Bash Built-ins vs. External Commands: A Performance Comparison

Speed up Bash scripts by using shell built-ins for tests, arithmetic, and string work while batching external commands.

Bash Built-ins vs. External Commands: A Performance Comparison

When a Bash script feels slow, the cause is often a loop that starts thousands of external processes. Bash built-ins vs. external commands is a practical performance choice: use the shell's own features for simple work, and save external tools for jobs they handle better.

This guide shows where built-ins help, where external commands still make sense, and how to avoid the most common process-spawning traps.

Understanding Command Execution in Bash

When Bash encounters a command, it resolves aliases, shell keywords, functions, built-ins, and then commands found through PATH. That resolution matters because anything handled inside the current shell avoids starting a separate program.

1. Built-in Commands

Bash built-in commands are functions implemented directly within the Bash shell executable itself. They do not require invoking the operating system's fork() and exec() system calls. Because the execution happens entirely within the existing shell process, built-ins offer superior performance, minimal overhead, and immediate access to shell variables and state.
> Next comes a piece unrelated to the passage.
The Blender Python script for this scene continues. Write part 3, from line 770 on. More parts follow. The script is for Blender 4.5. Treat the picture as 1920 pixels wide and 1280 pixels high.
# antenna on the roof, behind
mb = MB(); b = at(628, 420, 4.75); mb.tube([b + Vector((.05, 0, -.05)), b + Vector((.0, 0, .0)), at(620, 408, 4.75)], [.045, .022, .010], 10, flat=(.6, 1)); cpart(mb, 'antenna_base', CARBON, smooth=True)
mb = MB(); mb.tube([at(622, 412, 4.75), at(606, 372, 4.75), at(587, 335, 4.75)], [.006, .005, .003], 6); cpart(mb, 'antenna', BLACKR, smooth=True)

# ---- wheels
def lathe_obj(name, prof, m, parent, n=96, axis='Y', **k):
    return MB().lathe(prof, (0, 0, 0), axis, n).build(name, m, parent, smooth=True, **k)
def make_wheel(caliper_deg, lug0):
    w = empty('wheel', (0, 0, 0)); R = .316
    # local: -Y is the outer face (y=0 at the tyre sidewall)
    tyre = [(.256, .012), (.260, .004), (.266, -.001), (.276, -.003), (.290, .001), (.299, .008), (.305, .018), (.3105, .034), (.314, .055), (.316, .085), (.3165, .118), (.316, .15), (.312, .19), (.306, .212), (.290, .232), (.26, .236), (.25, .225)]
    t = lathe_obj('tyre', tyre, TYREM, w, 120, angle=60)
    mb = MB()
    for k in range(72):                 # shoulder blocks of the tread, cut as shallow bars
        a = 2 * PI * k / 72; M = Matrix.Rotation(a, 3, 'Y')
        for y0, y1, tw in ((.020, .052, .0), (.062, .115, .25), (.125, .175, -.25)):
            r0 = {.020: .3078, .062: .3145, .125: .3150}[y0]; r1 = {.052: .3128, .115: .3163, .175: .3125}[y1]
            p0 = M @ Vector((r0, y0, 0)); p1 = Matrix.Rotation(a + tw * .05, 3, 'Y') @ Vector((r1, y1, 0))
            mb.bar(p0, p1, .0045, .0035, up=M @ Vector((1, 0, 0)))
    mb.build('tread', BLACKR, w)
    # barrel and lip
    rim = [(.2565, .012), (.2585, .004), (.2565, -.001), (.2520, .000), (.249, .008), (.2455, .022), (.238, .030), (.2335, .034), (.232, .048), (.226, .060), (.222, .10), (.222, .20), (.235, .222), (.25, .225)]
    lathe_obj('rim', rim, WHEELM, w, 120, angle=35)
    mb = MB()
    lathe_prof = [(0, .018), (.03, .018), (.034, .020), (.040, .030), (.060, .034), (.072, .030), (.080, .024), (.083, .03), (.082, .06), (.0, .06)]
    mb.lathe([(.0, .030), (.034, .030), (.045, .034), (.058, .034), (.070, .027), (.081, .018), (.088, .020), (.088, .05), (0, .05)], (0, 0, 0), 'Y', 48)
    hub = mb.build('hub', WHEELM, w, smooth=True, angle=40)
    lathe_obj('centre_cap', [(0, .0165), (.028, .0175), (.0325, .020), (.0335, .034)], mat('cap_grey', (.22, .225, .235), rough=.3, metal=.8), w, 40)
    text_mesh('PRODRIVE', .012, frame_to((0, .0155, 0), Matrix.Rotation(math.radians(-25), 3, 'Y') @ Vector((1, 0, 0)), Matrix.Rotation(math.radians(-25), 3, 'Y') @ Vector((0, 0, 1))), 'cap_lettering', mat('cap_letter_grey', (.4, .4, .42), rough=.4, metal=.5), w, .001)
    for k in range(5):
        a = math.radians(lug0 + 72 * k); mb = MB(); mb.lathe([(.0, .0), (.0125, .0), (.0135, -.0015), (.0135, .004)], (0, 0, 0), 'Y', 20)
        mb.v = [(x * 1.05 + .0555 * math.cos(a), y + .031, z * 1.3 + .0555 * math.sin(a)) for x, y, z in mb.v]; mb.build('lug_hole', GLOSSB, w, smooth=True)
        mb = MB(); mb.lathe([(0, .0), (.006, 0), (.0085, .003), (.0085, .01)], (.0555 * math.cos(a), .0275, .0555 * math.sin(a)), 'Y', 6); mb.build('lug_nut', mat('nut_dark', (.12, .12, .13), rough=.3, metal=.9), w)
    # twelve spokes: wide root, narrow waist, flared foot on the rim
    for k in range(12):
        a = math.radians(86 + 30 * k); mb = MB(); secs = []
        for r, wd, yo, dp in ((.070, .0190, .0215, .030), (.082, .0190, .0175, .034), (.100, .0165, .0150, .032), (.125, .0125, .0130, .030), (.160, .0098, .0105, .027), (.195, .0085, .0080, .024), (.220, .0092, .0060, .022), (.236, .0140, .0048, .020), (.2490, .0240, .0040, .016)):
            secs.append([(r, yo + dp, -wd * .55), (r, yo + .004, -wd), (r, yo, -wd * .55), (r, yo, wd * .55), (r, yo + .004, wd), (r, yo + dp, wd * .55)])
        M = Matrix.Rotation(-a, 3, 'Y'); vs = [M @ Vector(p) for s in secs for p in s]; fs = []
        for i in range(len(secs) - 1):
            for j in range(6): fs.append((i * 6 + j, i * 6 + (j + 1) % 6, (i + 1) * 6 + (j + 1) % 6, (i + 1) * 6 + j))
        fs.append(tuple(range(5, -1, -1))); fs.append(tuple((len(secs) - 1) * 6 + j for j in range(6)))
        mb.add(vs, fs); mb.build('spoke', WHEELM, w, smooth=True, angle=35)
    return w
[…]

Key Characteristics of Built-ins:

  • Speed: Fastest execution path.
  • Overhead: Near zero overhead, as no new process is created.
  • Environment: They operate directly on the current shell environment.

2. External Commands

External commands are separate executable files (often located in directories like /bin, /usr/bin, etc.). When Bash executes an external command, it must:

  1. fork() a new child process.
  2. exec() the external program within that child process.
  3. Wait for the child process to complete.

This overhead, while trivial for a single execution, compounds rapidly in loops or high-frequency operations, making external commands significantly slower than their built-in counterparts.

The Performance Showdown: Built-ins in Action

To illustrate the performance difference, consider common tasks where Bash provides both a built-in and an external alternative.

Example 1: String Manipulation and Length Calculation

Calculating the length of a variable is a classic performance test case.

Command Type Command Description
Built-in ${#variable} Parameter expansion for length. Extremely fast.
External expr length "$variable" Invokes the external expr utility. Slow.

Performance Tip: Always use parameter expansion (${#var}) for length calculation instead of expr length or piping to wc -c.

Example 2: String Replacement

Replacing substrings within a variable is another common operation.

Command Type Command Description
Built-in ${variable//pattern/replacement} Parameter expansion substitution. Fast.
External sed 's/pattern/replacement/g' Invokes the external sed utility. Slow.

Example Code Comparison:

TEXT="hello world hello"

# Built-in (Fast)
NEW_TEXT_1=${TEXT//hello/goodbye}

# External (Slow)
NEW_TEXT_2=$(echo "$TEXT" | sed 's/hello/goodbye/g')

Example 3: Looping and Iteration

When iterating, the command used inside the loop matters immensely.

Command Type Command Description
Built-in read Used to read input line-by-line efficiently.
External grep, awk, cut Piping data to external tools inside a loop forces repeated process creation.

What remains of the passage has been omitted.